An impressive fictional re-creation of Brazilian history, this work moves from the colonial to the modern era in an attempt to decipher the psyche of contemporary Brazilians. The result is an exhaustive work that leads the reader through time in this fascinating Latin American country. The swarm of characters function to uncover the development of a Creole society based on the mixing of ethnic groups--Indian, European, and black--whose clash at different times produced a national awareness of belonging to native clans. In criollismo literary style, the novel offers varied aspects of native color, such as the Indian ceremony of making mate and the black macumba and spiritualist practices. Essential for the reader interested in a yet unexplored world. - Rafael Ocasio


Joao Ubaldo Ribeiro's novel ''An Invincible Memory'' is about the forging of the Brazilian national identity - the incongruous merging of the various elements of its indigenous, Dutch, Portuguese colonialist and African slave populations into one unified spirit that calls itself Brazilian. As such, the novel attempts to trace the history of Brazil from the arrival of the early Dutch settlers in the 17th century (with some fairly hilarious Rabelaisian passages regarding their cannibalism) to the country's recent struggles with right-wing dictatorship and state-sponsored terrorism. It is an often miserable history, as Brazil endeavors to become itself during its colonial periods, its fight for independence in 1822, the freeing of its slaves and its critical war with Paraguay, which began in 1864. In this panoramic, epic sweep, ''An Invincible Memory'' - fluently translated from the Portuguese by the author himself - tries to give its readers not merely a story, but the history of a people.

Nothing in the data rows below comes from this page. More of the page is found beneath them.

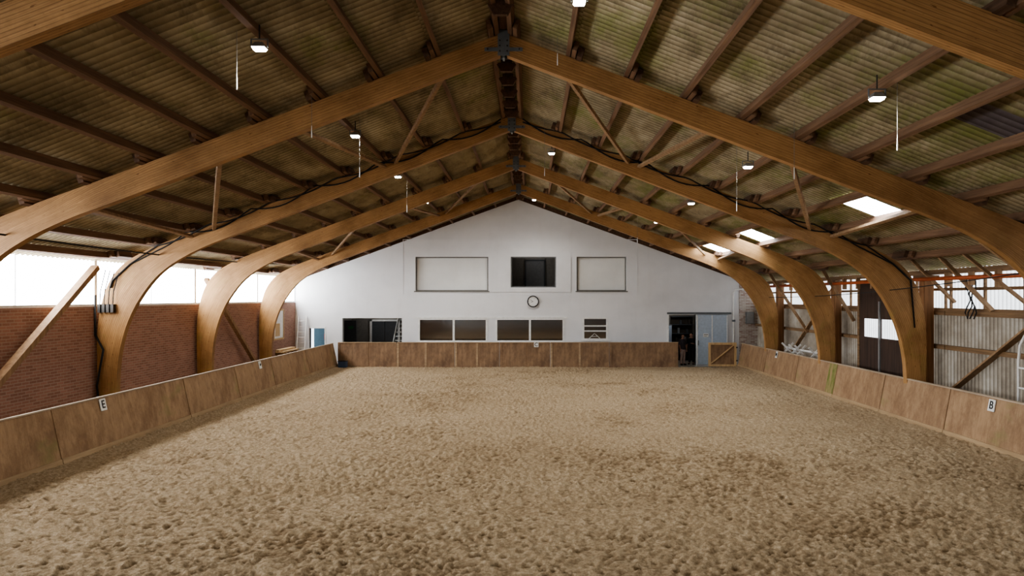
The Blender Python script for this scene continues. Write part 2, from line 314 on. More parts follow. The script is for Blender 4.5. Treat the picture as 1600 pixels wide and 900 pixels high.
# rooms behind
MB().box(-12,11.8,39.6,39.8,-.09,3.2).build('wall_back_room', M['interior'], kind='structure')
MB().box(-12,11.8,YW+.24,39.6,3.2,3.3).build('ceiling_back_room', M['interiordark'], kind='structure')
for n, x in enumerate((-10.1,-6.4,2.3,6.7,9.4)):
    MB().box(x-.08,x+.08,YW+.24,39.6,-.09,3.2).build('wall_partition_%d'%(n+1), M['interior'], kind='structure')
MB().box(-2,2.4,38.2,38.3,3.3,6.2).box(-2,-1.9,YW+.24,38.2,3.3,6.2).box(2.3,2.4,YW+.24,38.2,3.3,6.2).box(-2,2.4,YW+.24,38.3,6.2,6.3).build('wall_upper_room', M['interior'], kind='structure')
d = thing('interior_door', (.3,38.1,3.35), 'grey interior door seen through the open upper gable window', 'door')
MB().box(-.2,.75,38.12,38.18,3.35,5.4).build('door_leaf', M['doorgrey'], d); MB().box(-.28,-.2,38.1,38.19,3.35,5.45).box(.75,.83,38.1,38.19,3.35,5.45).box(-.28,.83,38.1,38.19,5.4,5.48).build('door_frame', M['doordarkgrey'], d)
w = struct('window_3', (-.98,YW,3.95)); MB().box(-.98,-.92,YW+.05,YW+.15,3.95,5.52).box(1.28,1.34,YW+.05,YW+.15,3.95,5.52).box(-.92,1.28,YW+.05,YW+.15,5.46,5.52).box(-.92,1.28,YW+.05,YW+.15,3.95,4.01).build('window_frame', M['doorgrey'], w)
def ribbon(n, a, b, c, d, muls, tr=()):
    w = struct('window_%d'%n, (a,YW,c)); f = MB(); t = .1
    f.box(a,b,YW-.02,YW+.12,c,c+t*.7).box(a,b,YW-.02,YW+.12,d-t*.7,d)
    for x in [a+t/2]+muls+[b-t/2]: f.box(x-t/2,x+t/2,YW-.02,YW+.12,c+t*.7,d-t*.7)
    for z in tr: f.box(a+t,b-t,YW+.02,YW+.12,z-.035,z+.035)
    f.build('window_frame', M['white'], w)
    xs_ = [a+t/2]+muls+[b-t/2]
    for p, q in zip(xs_[:-1], xs_[1:]): MB().box(p+t/2,q-t/2,YW+.06,YW+.08,c+t*.7,d-t*.7).build('pane', M['glass'], w)
    MB().box(a-.08,b+.08,YW-.08,YW+.04,c-.07,c).build('window_sill', M['whitemetal'], w)
ribbon(4,-5.73,-2.16,1.17,2.36,[-3.9]); ribbon(5,-1.77,1.77,1.17,2.36,[0.0]); ribbon(6,2.68,4.0,1.27,2.41,[],(1.72,1.98))
MB().box(-5.9,1.95,YW-.04,YW,2.36,2.44).build('trim_5', M['white'], kind='structure')
s = thing('wire_rack', (3.3,YW-.14,1.30), 'small white wire rack standing on the sill of the small right window', 'rack')
MB().tube([(2.95,YW-.05,1.28),(3.3,YW-.05,1.60),(3.65,YW-.05,1.28)],.014).tube([(2.95,YW-.05,1.29),(3.65,YW-.05,1.29)],.014).build('wire_frame', M['white'], s)
MB().tube([(3.12,YW-.05,1.45),(3.48,YW-.05,1.45)],.012).build('cross_wire', M['white'], s)
# clock
ck = thing('wall_clock', (.16,YW-.06,2.94), 'round white wall clock with black rim above the ribbon windows', 'clock')
def disc(cx, cy, cz, r, y1, n=36):
    m = MB(); vs = [(cx+r*math.cos(t*2*math.pi/n),cy,cz+r*math.sin(t*2*math.pi/n)) for t in range(n)]+[(cx+r*math.cos(t*2*math.pi/n),y1,cz+r*math.sin(t*2*math.pi/n)) for t in range(n)]; m.add(vs,[tuple(range(n)),tuple(range(n,2*n))[::-1]]+[(t,t+n,(t+1)%n+n,(t+1)%n) for t in range(n)]); return m
ring = MB(); n = 40; vs = []
for r_, y_ in ((.25,YW-.07),(.25,YW-.10),(.30,YW-.10),(.30,YW)): vs += [(.16+r_*math.cos(t*2*math.pi/n),y_,3.23+r_*math.sin(t*2*math.pi/n)) for t in range(n)]
ring.add(vs,[(k*n+t,k*n+(t+1)%n,(k+1)*n+(t+1)%n,(k+1)*n+t) for k in range(3) for t in range(n)]); ring.build('rim', M['black'], ck)
disc(.16,YW-.075,3.23,.252,YW-.01).build('face', M['white'], ck)
for k in range(12): a = k*math.pi/6; MB().beam((.16+.20*math.sin(a),YW-.078,3.23+.20*math.cos(a)),(.16+.23*math.sin(a),YW-.078,3.23+.23*math.cos(a)),.012,.006,(0,1,0)).build('hour_mark', M['black'], ck)
MB().beam((.16,YW-.083,3.23),(.16-.10,YW-.083,3.19),.016,.006,(0,1,0)).build('hour_hand', M['black'], ck)
MB().beam((.16,YW-.088,3.23),(.16-.14,YW-.088,3.33),.012,.006,(0,1,0)).build('minute_hand', M['black'], ck)
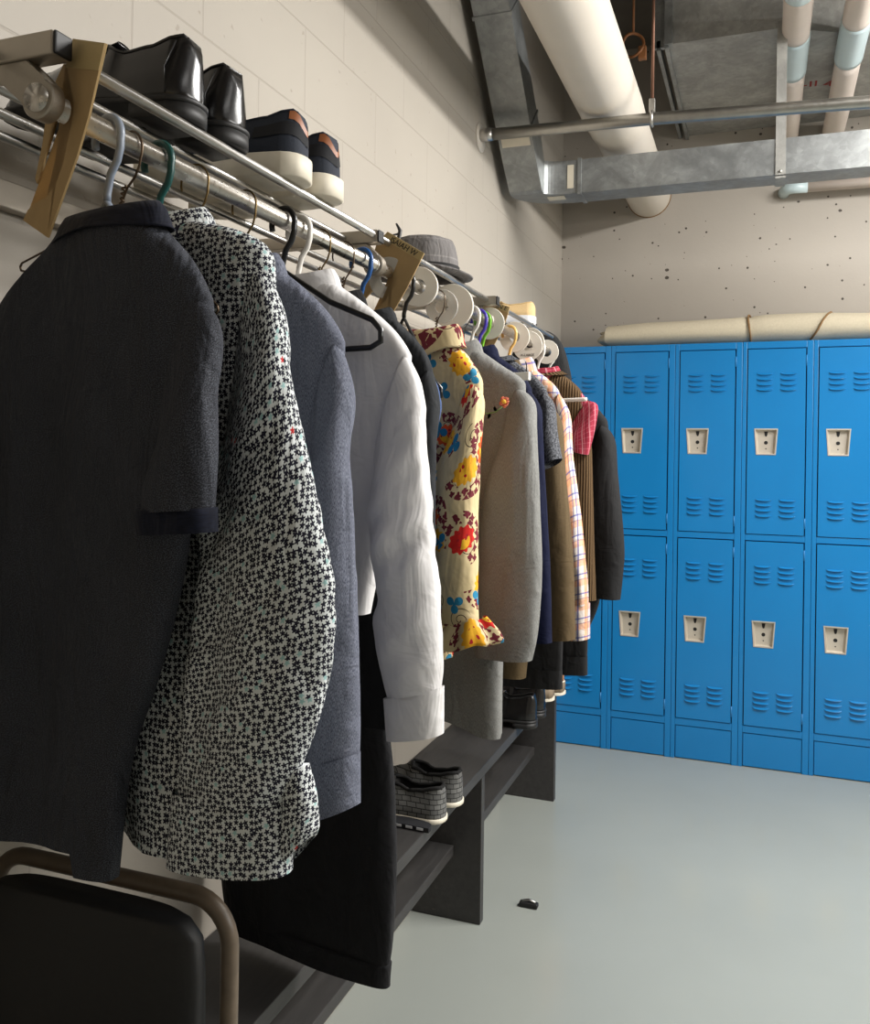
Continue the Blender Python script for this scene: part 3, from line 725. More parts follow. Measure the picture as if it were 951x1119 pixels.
cd = thing('conduit', 'galvanised conduit pipe crossing from the left wall below the overhead pipes', 'conduit')
q = MB(); q.tube([(XW+0.001, 3.169, 2.654), (-0.376, 3.169, 2.641), (0.324, 3.17, 2.612), (2.2, 3.18, 2.54)], 0.0215, 20); q.build('tube', M['conduit'], cd)
q = MB(); q.tube([(XW+0.0005, 3.169, 2.654), (XW+0.05, 3.169, 2.653)], 0.024, 20); q.build('wall_coupling', M['alu'], cd)
q = MB(); q.tube([(XW+0.0003, 3.169, 2.645), (XW+0.003, 3.169, 2.645)], 0.055, 24); q.build('plaster_ring', M['pipe_wrap'], cd)
q = MB(); q.tube([(-0.373, 3.169, 2.68), (-0.373, 3.169, ZC-0.002)], 0.0055, 10); q.build('threaded_rod', M['copper'], cd)
q = MB(); q.tube([(-0.373, 3.169+0.025*math.cos(a), 2.641+0.025*math.sin(a)) for a in [2*PI*k/20 for k in range(20)]], 0.005, 8, closed=True); q.box(-0.383, -0.363, 3.157, 3.181, 2.66, 2.71, 0.002); q.build('hanger_clip', M['alu'], cd)

# ------------------------------------------------------------------ wall rack
ZR, ZROD, XROD = 1.863, 1.805, -0.70
YR0, YR1 = 0.25, 3.06
rack = thing('wall_rack', 'long aluminium wall rack with tube shelf and hanging rod, full of clothes', 'clothes rack', (0, 0, 0))
for x, r in ((-0.70, 0.0070), (-0.762, 0.0065), (-0.824, 0.0072), (-0.886, 0.0065), (-0.95, 0.0065)):
    q = MB(); q.tube([(x, YR0 if x < -.71 else 0.715, ZR-(0.0 if x > -.71 else 0.004)), (x, YR1, ZR-(0.0 if x > -.71 else 0.004))], r, 16); q.build('shelf_rail', M['alu'], rack)
q = MB(); q.tube([(XROD, 0.70, ZROD), (XROD, 3.035, ZROD)], 0.0125, 24); q.build('hanging_rod', M['rod'], rack)
q = MB(); q.box(XW+0.001, XW+0.02, YR0, YR1, 1.78, 1.82, 0.002); q.build('wall_rail', M['bracket'], rack)
for y, xe in ((0.705, -.678), (1.535, -.690), (2.275, -.672)):
    b = MB(); b.box(XW+0.001, xe, y-0.0125, y+0.0125, ZR-0.0165, ZR+0.0085, 0.002); b = b.build('bracket', M['bracket'], rack)
    c = MB(); c.box(xe, xe+.004, y-0.012, y+0.012, ZR-0.016, ZR+0.008, 0.002); c.build('end_cap', M['black_plastic'], b)
    h = MB(); rr = 0.021
    poly = [(-0.80, ZR-0.016), (-0.715, ZR-0.016)]
    poly += [(XROD+rr*math.cos(a), ZROD+rr*math.sin(a)) for a in [R(70)-R(250)*k/22 for k in range(23)]]
    poly += [(-0.755, ZROD+0.028), (-0.80, ZR-0.026)]
    h.prism(poly, y-0.009, y+0.009, lambda a, b2, c2: (a, c2, b2), 0.0015); h.build('rod_holder', M['bracket'], b)
    k = MB(); k.tube([(XROD, y-0.013, ZROD), (XROD, y+0.013, ZROD)], 0.0145, 24); k.build('rod_collar', M['rod'], b)

# ------------------------------------------------------------------ bench
bench = thing('bench', 'long worn black painted wooden bench along the left wall under the clothes', 'bench', (0, 0, 0))
q = MB(); q.box(XW+0.003, -0.783, 0.95, 3.60, 0.452, 0.485, 0.002); q.build('seat', M['bench'], bench)
for y in (0.98, 2.575, 3.595):
    q = MB(); q.box(XW+0.003, -0.784, y-0.016, y+0.016, 0.001, 0.4515 if y < 3.5 else 0.4515, 0.002); q.build('leg', M['bench'], bench)
q = MB(); q.box(XW+0.003, -0.872, 0.997, 2.558, 0.200, 0.232, 0.002); q.build('lower_shelf', M['bench'], bench)
q = MB(); q.box(XW+0.003, -0.868, 2.592, 3.578, 0.185, 0.217, 0.002); q.build('lower_shelf', M['bench'], bench)

# ------------------------------------------------------------------ hangers
def hanger(label, mat, y, th, kind='plastic', tip=0.20, group='hangers on the rod', bar=True, arm_only=False, hookr=0.024, r=None, drop=0.145, thick=0.0045):
    root = thing('hanger', label, 'hanger', (XROD, y, ZROD), R(-th), group)
    r = thick if kind == 'plastic' else 0.0015
    h = MB(); top = 0.0125+r+0.001; pts = []
    hr = hookr; zc = top-hr
    for k in range(15):
        a = R(200)-R(215)*k/14
        pts.append((hr*math.cos(a), 0, zc+hr*math.sin(a)))
    neckz = -0.058
    pts += [(hr*0.96, 0, zc-0.014), (hr*0.75, 0, zc-0.028), (0.006, 0, zc-0.042), (0, 0, neckz-0.012), (0, 0, neckz-0.02)]
    h.tube(pts, r, 8); h.build('hook', mat, root)
    f = MB(); z0 = neckz-0.02; z1 = z0-drop
    if kind == 'plastic':
        pts = []
        cr = 0.016
        P = [(0, z0), (tip*0.5, z0-drop*0.58), (tip-0.02, z1+0.010), (tip-0.004, z1-0.006), (tip-0.004, z1-0.022), (tip-0.022, z1-0.030), (0, z1-0.030), (-tip+0.022, z1-0.030), (-tip+0.004, z1-0.022), (-tip+0.004, z1-0.006), (-tip+0.02, z1+0.010), (-tip*0.5, z0-drop*0.58)]
        P4 = [(a, b, 0, 0) for a, b in P]
        f.tube([(a, 0, b) for a, b in P], r, 8, closed=True)
        f.build('frame', mat, root)
    else:
        tw = []
        for k in range(30):
            a = k*1.1; tw.append((0.0022*math.cos(a), 0.0022*math.sin(a), z0+0.03-0.03*k/29))
        f.tube(tw, r*0.9, 6)
        f.tube([(0, 0, z0), (tip*0.5, 0, z0-drop*0.5), (tip, 0, z1), (tip+0.003, 0, z1-0.005), (tip, 0, z1-0.010), (0, 0, z1-0.012), (-tip, 0, z1-0.010), (-tip-0.003, 0, z1-0.005), (-tip, 0, z1), (-tip*0.5, 0, z0-drop*0.5)], r, 6, closed=True)
        f.build('frame', mat, root)
    return root
hanger('blue-grey plastic hanger nearest the camera, holding the charcoal polo shirt', M['h_blue_grey'], 0.80, 14, tip=0.15, thick=0.0045)
hanger('brown wire hanger behind the blue-grey one, its end poking out left of the polo', M['brown_wire'], 0.838, 14, 'wire', tip=0.195, drop=0.085).rotation_euler.y = R(13)
hanger('dark teal plastic hanger holding the star-print shirt', M['h_teal'], 0.888, 10, tip=0.17)
hanger('brass wire hanger hooked just behind the teal hanger', M['brass'], 0.963, 8, 'wire', tip=0.14)
hanger('brass wire hanger below the sneakers, holding the grey-blue chambray shirt', M['brass'], 1.08, 13, 'wire', tip=0.15)
hanger('empty black plastic hanger with its rounded arm showing over the white shirt', M['h_black'], 1.19, 13, tip=0.197, thick=0.0045, drop=0.10)
hanger('white plastic hanger right behind the black one, inside the white shirt', M['h_white'], 1.24, 13, tip=0.20)
hanger('brass wire hanger between the white hanger and the blue hanger, first of two', M['brass'], 1.31, 12, 'wire', tip=0.14)
hanger('thin grey-brown wire hanger just left of the blue plastic hook', M['brown_wire'], 1.40, 10, 'wire', tip=0.12)
hanger('royal blue plastic hanger just left of the cardboard divider reading ISAIAH W', M['h_blue'], 1.474, 14, tip=0.13)
hanger('black plastic hanger hooked between the lettered cardboard divider and the first white disc', M['h_black'], 1.685, 14, tip=0.10)
hanger('thin twisted wire hanger in front of the second white disc, holding the floral shirt', M['brown_wire'], 1.88, 18, 'wire', tip=0.10)
hanger('twisted grey wire hanger holding the pale grey blazer', M['grey_wire'], 2.0, 17, 'wire', tip=0.15)
hanger('white plastic hanger left of the purple and green hangers', M['h_white'], 2.14, 16, tip=0.19)
hanger('purple plastic hanger whose arm runs into the grey-black T-shirt', M['h_purple'], 2.20, 16, tip=0.14)
hanger('lime green plastic hanger right beside the purple one', M['h_green'], 2.235, 16, tip=0.17)
hanger('pale yellow plastic hanger among the far white discs', M['h_yellow'], 2.50, 17, tip=0.17)
hanger('white plastic hanger at the far end holding the checked shirt under the brown vest', M['h_white'], 2.86, 15, tip=0.19)
hanger('white plastic hanger last on the rod, holding the far black blazer', M['h_white'], 3.02, 15, tip=0.19)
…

The second novel of a former journalist and teacher, the book is written in a nonlinear, episodic style. Mr. Ubaldo Ribeiro plays a kind of historic hopscotch; there is a general forward movement that ultimately carries us toward present-day reality. (For example, consecutive episodes are dated June 10, 1821; June 9, 1827; Feb. 26, 1809; June 11, 1827.) The complex plot is generational and virtually universal in its scope, with characters who represent the members of the Brazilian class system, such as the patron-colonial ruler, the slave, the mulatto. Its patchwork skips from date to date, character to character. If this sounds confusing, it is, unless one is well versed in Brazilian history. (Given the complex format and cast of characters, a simple genealogical or chronological chart would certainly have helped the North American reader, as it does in such works as, say, the Louise and Aylmer Maude translation of ''War and Peace'' or the Gregory Rabassa translation of Gabriel Garcia Marquez's ''One Hundred Years of Solitude.'') The novel's many subplots spin off like the spokes of a wheel. To take one example, a baron of the empire lives in the coastal town of Bahia, where he is in charge of the fishing industry. He has tremendous wealth, many slaves and so forth. The way he became a baron and a hero in the battle for independence is an important element of the book. He secretly killed one of his slaves, smeared himself with the slave's blood and declared himself to have been wounded in combat. Another slave happened to witness this killing, and the baron ordered his tongue cut out at the root so that he could never reveal what he saw.

The baron prospers and grows powerful, and one day he rapes a young slave who is actually an African princess named Veve. He believes the slave girl has been killed or sent away after the rape, but she remains and delivers his child nine months later, a beautiful, green-eyed girl who will become known as Maria da Fe. Concurrent with the birth of this child, some of the baron's slaves begin a revolutionary faction called the Brotherhood of the Flour House. After Maria, as a young girl, witnesses the brutal murder of her mother (who was trying to protect her daughter from rape by eight white men), she joins the brotherhood and becomes a major revolutionary force herself.
While the novel does have these poignant moments, their impact doesn't carry through the whole. In part, the structure - its splices in time, its mosaic of small incidents and subplots - never lets the reader sink very deeply into any one story. But the real problem is the characters themselves. Rather than being fleshed-out, organic outgrowths of the story, they are stereotypes, inventions in the service of an idea: the horrid baron, the rebelling slaves, the conflicted mulatto, the monsignor who makes endless speeches espousing the church's viewpoint, never really come to life on the page.
For instance, when Patricio Macario - a rather mediocre military man whose destiny it is to fall permanently and impossibly in love with the great revolutionary Maria da Fe - finds himself face to face with the son he never knew existed, the offspring of his star-crossed love, he says, ''What do you do, my son?'' And the son responds: ''I'm a revolution maker, my father. Ever since my mother's time, even before that, we've been looking for a conscience of what we are. And before that we didn't even know we were looking for something, we just rebelled. But as time passed we accumulated wisdom through practice and thought, and today we know we are searching for this conscience and are finding this conscience.''
While admirable for its ambitious scope and its vision of history, the microcosmic world of the novel topples under the weight of its heavy language and stereotypical characters. There is no Buendia family, as there is in ''One Hundred Years of Solitude,'' whose quirks and foibles carry us along. No Alba, as in Isabel Allende's ''House of the Spirits,'' who narrates her story in such a way that our hearts break in the final pages. Instead, we have a novel of ideas told by a student of history, rather than a story told by a real storyteller.